Потом я подумал, что сорок минут – это дерзость. И я скостил время просимой благодати до тридцати минут. «Довольно тебе и получаса», – сказал я сурово себе. И продолжал молиться: …да приидет царствие Твое… даждь нам днесь… но избави нас… сила и слава...
Мои «Командирские» часы, залитые водой, исправно отсчитывали минуты, я молился, дождь не переставал, и конец работы отодвигался куда-то очень далеко...
Через десять минут я почувствовал, как что-то изменилось. Дождь утихал. И над моей головой заголубел просвет. Я ничуть не удивился. Только отметил явление солнечного луча на траве рядом с собой, и какую-то особенную яркость зелёного цвета. Я видел, как дымится от нечаянного тепла картофельное поле, чувствовал, как согревается мир, и как отходит моё замёрзшее сердце… Это была простая радость, не восторг. Может быть, я боялся испортить обильным проявлением чувств дарованное мне?
Поблизости находился аэропорт. И я услышал звук самолёта, идущего на посадку...
Через полчаса я закончил прополку огорода. Просвет затянуло, солнце скрылось. Дождь монотонно заладил своё. А я хранил и лелеял в себе то новое, что появилось во мне. «Кто же поверит?» – думал я, возвращаясь с поля.
Знакомый газетчик, выслушав мою историю, саркастически заметил, что мне следовало бы открыть службу по разгону облаков. Для него это был всего лишь занимательный случай.
С тех пор я не заговаривал о происшедшем. И оставалось что-то выше простого разумения.
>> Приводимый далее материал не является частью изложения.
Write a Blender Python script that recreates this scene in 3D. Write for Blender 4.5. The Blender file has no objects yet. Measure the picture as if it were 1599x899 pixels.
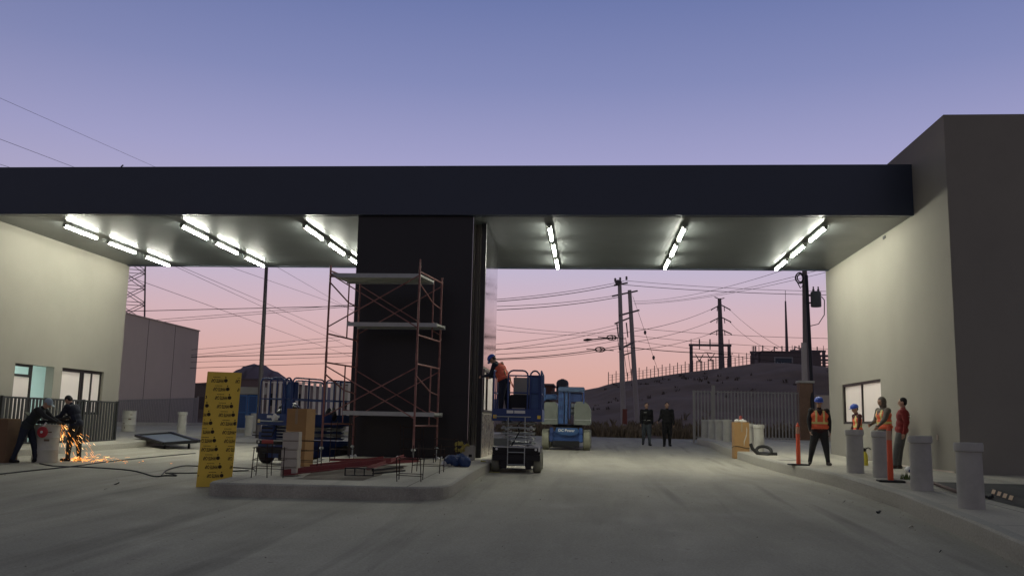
import bpy, bmesh, math, random
from mathutils import Vector, Matrix
from bisect import bisect_right
R = math.radians
rnd = random.Random(7)
scene = bpy.context.scene
COL = scene.collection

# ------------------------------------------------------------------ camera
FPX, YAW, PIT, ROL, H = 1416.474, -0.08815, 0.14853, 0.02162, 1.14
_cy, _sy, _cp, _sp = math.cos(YAW), math.sin(YAW), math.cos(PIT), math.sin(PIT)
FW = Vector((_sy*_cp, _cy*_cp, _sp))
_R0 = Vector((_cy, -_sy, 0)); _U0 = _R0.cross(FW)
RT = _R0*math.cos(ROL) + _U0*math.sin(ROL)
UP = -_R0*math.sin(ROL) + _U0*math.cos(ROL)
cam_d = bpy.data.cameras.new('camera'); cam = bpy.data.objects.new('camera', cam_d); COL.objects.link(cam)
cam_d.sensor_width = 36; cam_d.lens = FPX/1599*36; cam_d.clip_end = 6000; cam_d.clip_start = 0.05
cam.matrix_world = Matrix(((RT.x, UP.x, -FW.x, 0), (RT.y, UP.y, -FW.y, 0), (RT.z, UP.z, -FW.z, H), (0, 0, 0, 1)))
scene.camera = cam
scene.view_settings.view_transform = 'Standard'; scene.view_settings.look = 'None'
scene.view_settings.gamma = 1; scene.view_settings.exposure = 0.0
scene.render.engine = 'CYCLES'
try:
    scene.cycles.use_denoising = True
    scene.cycles.max_bounces = 7; scene.cycles.diffuse_bounces = 4
    scene.cycles.sample_clamp_indirect = 4
except Exception: pass

# ------------------------------------------------------------------ sky (dusk, warm afterglow ahead of the camera)
def lin(c):
    return tuple(((v/255)/12.92 if v/255 <= .04045 else ((v/255+.055)/1.055)**2.4) for v in c)
W = bpy.data.worlds.new('World'); scene.world = W; W.use_nodes = True
nt = W.node_tree; nt.nodes.clear(); N = nt.nodes.new; LK = nt.links.new
wo = N('ShaderNodeOutputWorld'); bg = N('ShaderNodeBackground'); bg.inputs[1].default_value = 1.0
tc = N('ShaderNodeTexCoord'); sep = N('ShaderNodeSeparateXYZ'); LK(tc.outputs['Generated'], sep.inputs[0])
def ramp(stops):
    r = N('ShaderNodeValToRGB'); e = r.color_ramp.elements
    while len(e) > 1: e.remove(e[-1])
    e[0].position = stops[0][0]; e[0].color = (*lin(stops[0][1]), 1)
    for p, c in stops[1:]:
        n = e.new(p); n.color = (*lin(c), 1)
    r.color_ramp.interpolation = 'EASE' if False else 'LINEAR'
    LK(sep.outputs[2], r.inputs[0]); return r
glow = ramp([(0, (204, 150, 140)), (.045, (214, 167, 157)), (.075, (212, 171, 168)), (.115, (208, 177, 185)), (.165, (192, 180, 204)),
             (.28, (159, 158, 199)), (.36, (130, 137, 183)), (.45, (104, 117, 167)), (.6, (88, 98, 126)), (.8, (90, 96, 104)), (1, (88, 94, 102))])
away = ramp([(0, (124, 108, 108)), (.06, (132, 116, 118)), (.12, (124, 116, 122)), (.2, (124, 119, 134)), (.3, (116, 114, 130)), (.5, (104, 105, 120)), (.8, (90, 96, 104)), (1, (88, 94, 102))])
sun_az = R(8)   # the sun went down straight ahead, a little to the right
dp = N('ShaderNodeVectorMath'); dp.operation = 'DOT_PRODUCT'; LK(tc.outputs['Generated'], dp.inputs[0]); dp.inputs[1].default_value = (math.sin(sun_az), math.cos(sun_az), 0)
mr = N('ShaderNodeMapRange'); mr.inputs[1].default_value = -.15; mr.inputs[2].default_value = .90; mr.interpolation_type = 'SMOOTHSTEP'
LK(dp.outputs['Value'], mr.inputs[0])
mx = N('ShaderNodeMix'); mx.data_type = 'RGBA'; LK(mr.outputs[0], mx.inputs[0]); LK(away.outputs[0], mx.inputs[6]); LK(glow.outputs[0], mx.inputs[7])
LK(mx.outputs[2], bg.inputs[0])
sky = N('ShaderNodeTexSky'); sky.sky_type = 'NISHITA'; sky.sun_disc = False; sky.sun_elevation = R(-3); sky.sun_rotation = sun_az
bg2 = N('ShaderNodeBackground'); bg2.inputs[1].default_value = 0.05; LK(sky.outputs[0], bg2.inputs[0])
ad = N('ShaderNodeAddShader'); LK(bg.outputs[0], ad.inputs[0]); LK(bg2.outputs[0], ad.inputs[1]); LK(ad.outputs[0], wo.inputs[0])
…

Речь не о тайне, которая всегда за гранью привычного. Но потянув забытую ниточку, я знаю теперь, что случилось тем дождливым летом на картофельном поле: меня отпустило. Отпустило в естество, которого я прежде не знал.
Теперь много рассуждают о свободе. И я любил поговорить об этом. Но только в зрелом возрасте, изведав, казалось, всё, я пришёл, – лучше бы сказать, – вернулся к тому, чего так долго был лишён в плену своеволия. Я стал по-настоящему свободным человеком.